Les «Millennials» possèdent le pouvoir d'achat le plus important de tous les groupes générationnels à l’échelle mondiale. Cette génération est disposée à aligner ses habitudes de consommation sur ses valeurs fondamentales et attend des entreprises - via leurs produits et leurs services - qu'elles prennent des mesures concrètes et réagissent en conséquence. On observe que leur état d’esprit a été adopté par d’autres types de consommateurs et d'investisseurs dans le climat ambiant, alors que ces derniers auraient pu se détourner des enjeux de durabilité environnementale pour se recentrer sur les performances financières. Au contraire, les investisseurs sont de plus en plus sensibles au développement durable au sens large, à savoir les dimensions environnementales, commerciales et sociales. La prise en compte accrue des enjeux sociétaux par une plus grande partie de la population continuera probablement à influencer les décisions et les comportements des consommateurs. Par conséquent, nous espérons que les entreprises contribueront aux solutions proposées pour répondre aux défis mondiaux tels que l’injustice raciale, les inégalités structurelles et la transition climatique.

Ce qui est clair, c’est que les habitudes des «Millenials» se sont complètement généralisées au cours de la crise en cours.
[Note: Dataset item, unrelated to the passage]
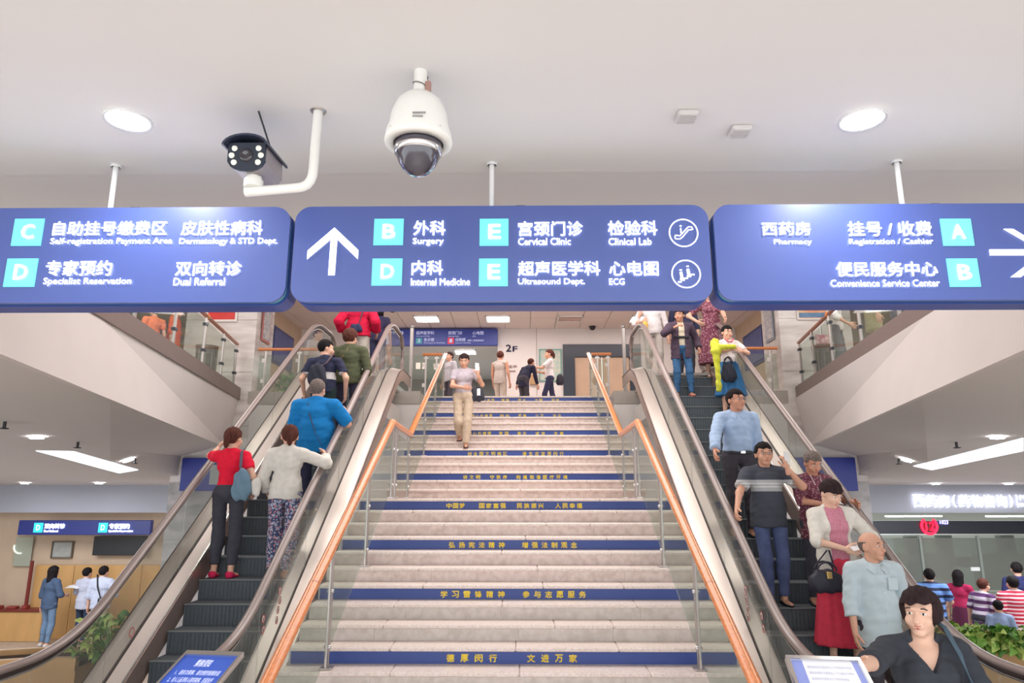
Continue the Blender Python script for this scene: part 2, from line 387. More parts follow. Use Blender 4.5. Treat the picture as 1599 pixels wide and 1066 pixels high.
for (px, lab) in ((667, 'square tube light in upper ceiling above the blue direction board, leftmost of four'), (778, 'lit square tube light in upper ceiling above the 2F wall sign'),
                  (890, 'unlit square tube light in upper ceiling above the dark doorway'), (1003, 'lit square tube light in upper ceiling beside the white shirted man at escalator top')):
    q = U(px, 497, z=4.73); panel_light(q[0], q[1], px != 890)['label'] = lab
for (px, py, lab) in ((613, 487, 'dark dome camera on upper ceiling nearest the red hooded person'), (925, 515, 'small dark dome camera on upper ceiling over the dark doorway')):
    q = U(px, py-5, z=4.72); t = thing('dome_camera', lab, 'camera', q); MB().lathe([(0, -.10), (.05, -.09), (.08, -.05), (.09, 0), (.11, .0), (.11, .03), (0, .03)], n=20).build('housing', M_black, t)

# ---------------------------------------------------------------- downlights and light slots
def hit(bv, px, py, sx=-1):
    d = Vector(ray(px, py)).normalized(); h = bv.ray_cast(Vector((CAMX, 0, 0)), d)
    return h[0], h[1]
def downlight(loc, r, lab, nrm=(0, 0, -1), power=6):
    t = thing('downlight', lab, 'light', loc)
    q = Vector((0, 0, -1)).rotation_difference(Vector(nrm)); t.rotation_mode = 'QUATERNION'; t.rotation_quaternion = q
    MB().lathe([(r*1.0, -.003), (r*1.16, -.012), (r*1.2, 0), (r*1.0, .0)], n=32).build('trim_ring', mat('white_enamel', (235, 235, 235), .4), t)
    MB().lathe([(0, -.006), (r, -.006), (r, .0)], n=32).build('lens', mat('downlight_glow', (250, 250, 255), emit=14.), t)
    if power:
        l = bpy.data.lights.new('lamp_glow', 'AREA'); l.shape = 'DISK'; l.size = r*1.6; l.energy = power; l.color = (.95, .96, 1)
        o = bpy.data.objects.new('lamp_glow', l); COL.objects.link(o); o.parent = t; o.location = (0, 0, -.02)
    return t
for (px, py, lab) in ((200, 187, 'round downlight in white ceiling near the left security camera'), (1346, 186, 'round downlight in white ceiling on the right of the two square plates')):
    q = U(px, py, z=1.497); downlight(q, .078, lab, power=7)
for (px, py, lab, bv) in ((58, 681, 'small downlight in left lobby soffit nearest the atrium', 0), (200, 717, 'small downlight in left lobby soffit beside end of light strip', 0),
                      (39, 753, 'small downlight above the blue counter sign, leftmost of two', 0), (155, 753, 'small downlight above the blue counter sign, on right', 0),
                      (1557, 681, 'small downlight in right lobby soffit above the light strip', 1), (1416, 717, 'small downlight at tapered end of right light strip', 1),
                      (1461, 754, 'small downlight over the lit pharmacy lettering, nearer blue panel', 1), (1575, 754, 'small downlight over far end of lit pharmacy lettering', 1)):
    l, nn = hit(BVR if bv else BVL, px, py)
    if l is None: print('NOHIT', px, py); continue
    if nn.z > 0: nn = -nn
    downlight(l+nn*.02, .085, lab, nn, 0)
def slot(px, bv, lab, sidew=False):
    t = thing('light_strip', lab, 'light', (0, 0, 0)); pts = []
    for (x, y) in px:
        l, nn = hit(bv, x, y)
        if nn.z > 0: nn = -nn
        pts.append(l+nn*.05)
    c = sum(pts, Vector())/len(pts); t.location = c; vs = []; fs = []; na = 14
    P4 = [np.array(p, float) for p in px]
    for i in range(na+1):
        u = i/na
        for v in (0, .5, 1):
            q = (P4[0]*(1-u)+P4[1 if len(P4) == 4 and sidew else 3]*u)*(1-v)+((P4[3] if sidew else P4[1])*(1-u)+P4[2]*u)*v
            l, nn = hit(bv, q[0], q[1]); nn = -nn if nn.z > 0 else nn; vs.append(l+nn*.012-c)
    m_ = len(vs); vs += [v+Vector((0, 0, .03)) for v in vs]
    for i in range(na):
        for j in range(2):
            k = i*3+j; fs += [(k, k+1, k+4, k+3), (m_+k, m_+k+3, m_+k+4, m_+k+1)]
        for k in (i*3, i*3+2): fs.append((k, k+3, m_+k+3, m_+k))
    for k in (0, 1, na*3, na*3+1): fs.append((k, k+1, m_+k+1, m_+k))
    MB().add(vs, fs).build('diffuser', mat('strip_glow', (236, 240, 248), emit=.75), t)
slot([(56, 703), (115, 704), (216, 733), (186, 738)], BVL, 'long tapering light strip let into left lobby soffit')
slot([(1598, 683), (1598, 703), (1455, 733), (1426, 727)], BVR, 'long tapering light strip let into right lobby soffit')
for (px, py, lab, bv) in ((8, 658, 'tiny black sprinkler in left soffit at picture edge', 0), (122, 690, 'tiny black sprinkler in left soffit between two downlights', 0), (211, 716, 'tiny black sprinkler next to left soffit downlight', 0),
                          (1493, 690, 'tiny black sprinkler in right soffit beside bright downlight', 1), (1403, 717, 'tiny black sprinkler left of right soffit downlight', 1)):
    l, nn = hit(BVR if bv else BVL, px, py)
    t = thing('sprinkler', lab, 'sprinkler', l); MB().tube([(0, 0, .02), (0, 0, -.08)], .018, 8).lathe([(0, -.09), (.05, -.085), (.05, -.075), (0, -.07)], n=12).build('sprinkler_head', M_black, t)

# square plates in near ceiling
for (px, py, lab) in ((1072, 182, 'square white ceiling plate, farther from the right downlight'), (1155, 205, 'square white ceiling plate, nearer the right downlight')):
    q = U(px, py, z=1.49); t = thing('ceiling_plate', lab, 'vent', q)
    MB().bbox(-.042, .042, -.042, .042, -.012, .01, .006).build('cover', mat('plate_white', (208, 205, 203), .6), t)
    for k in range(5): MB().box(-.034, .034, -.03+k*.014, -.026+k*.014, -.0145, -.012).build('slat', mat('plate_slat', (190, 187, 186), .6), t)

# ---------------------------------------------------------------- overhead signs
YS = 2.87
M_sign = mat('sign_blue_face', (66, 82, 142), .42, emit=.17, coat=.35)
M_teal = mat('sign_teal_side', (96, 178, 160), .4, emit=.15)
M_signdk = mat('sign_blue_edge', (58, 76, 150), .4)
M_tile = mat('sign_tile_turquoise', (104, 216, 214), .4, emit=.35)
M_lit = mat('sign_lit_letters', (255, 255, 255), emit=.85)
def rrect(x0, x1, z0, z1, r, n=6):
    pts = []
    for (cx, cz, a0) in ((x1-r, z1-r, 0), (x0+r, z1-r, 90), (x0+r, z0+r, 180), (x1-r, z0+r, 270)):
        for k in range(n+1):
            a = math.radians(a0+90*k/n); pts.append((cx+r*math.cos(a), cz+r*math.sin(a)))
    return pts
def sx_(px, py=400): return U(px, py, Y=YS)[0]
def sz_(py, px=800): return U(px, py, Y=YS)[2]
zT, zB = sz_(321), sz_(470.5)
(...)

Avec la levée progressive des plans de confinement, un rééquilibrage des tendances va probablement avoir lieu mais les thématiques les plus durables garderont probablement une place plus importante qu'avant la crise. Chose importante à noter, la crise a renforcé notre conviction historique selon laquelle il est nécessaire de faire les bons choix d’investissement pour tirer parti des catalyseurs de croissance à long terme. La pandémie a été comparée à une guerre, mais dans cette bataille, nous sommes tous du même côté et l'innovation - fil conducteur des thèmes d’investissement les plus pérennes qui nous semblent «adaptés à l'avenir» - peut aider les investisseurs et les économies à terrasser cet adversaire très coriace.